Mais, monsieur le ministre, il en est des éléments politiques comme des corps simples : combinés dans certaines proportions, ceux-ci donnent des composés chimiques dont les propriétés sont totalement différentes de celles des principes constituants. Trente-trois parties d’oxygène et soixante-sept d’hydrogène donnent l’eau, corps liquide, étouffant, anti-phlogistique, formé de la combinaison de deux gaz, l’un, seul respirable, l’autre éminemment combustible.
Ainsi, dans l’ordre politique, les institutions changent par l’accession de nouveaux éléments ; malheureusement la société n’a pas toujours conscience de la métamorphose qui s’opère en elle. De là un bouillonnement extraordinaire, et parfois des résistances périlleuses au sein des nations. Si l’idée nouvelle vient d’un individu, elle soulève contre lui la réprobation générale ; si elle part du pouvoir, elle excite les frémissements du peuple et de longues agitations dans les masses. Le ministère l’a éprouvé naguère dans l’affaire du recensement.
Mêlée de démocratie pure, la monarchie absolue a produit selon la différence des doses, les variétés de gouvernement constitutionnel que l’on voit en Angleterre et en France ; attribuée tour à tour au prince ou à la nation, l’élection d’un Sénat, corps de sa nature aristocratique, donne soit une chambre des pairs, soit une chambre des députés, assemblées souveraines dans lesquelles ne se trouve plus rien d’oligarchique ni de féodal.

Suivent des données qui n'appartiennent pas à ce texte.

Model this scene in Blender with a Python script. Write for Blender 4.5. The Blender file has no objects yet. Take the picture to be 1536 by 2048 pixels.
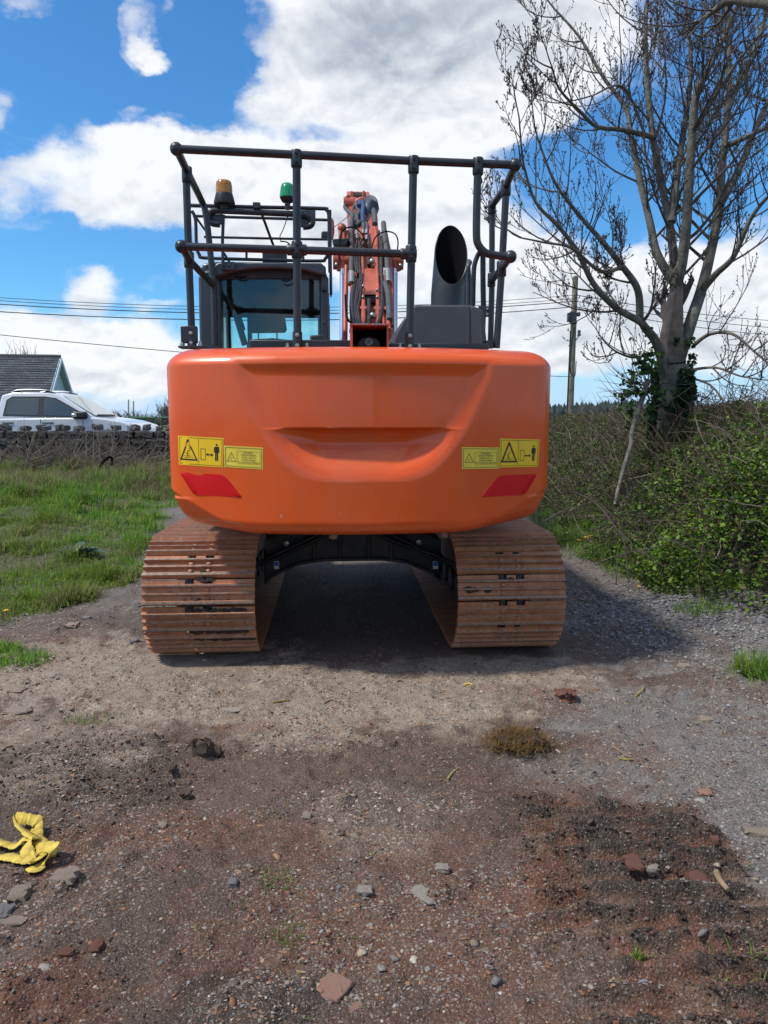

Pareillement, introduisez dans la diplomatie et la cabale parlementaire l’élément scientifique et la méthode, et vous arriverez bientôt à un système de gouvernement vrai, débarrassé de toutes les guerres de partis, de toutes les intrigues d’opposition.
La propriété, selon M. Rossi, est un monopole, mais un monopole nécessaire. Or, voici la glose que je fais sur cette définition du savant auteur. Mélangez d’intérêt général, jusqu’à pleine saturation, cette propriété monopole, et vous aurez un principe nouveau, analogue, non identique, au droit de possession et d’usage, connu des vieux jurisconsultes.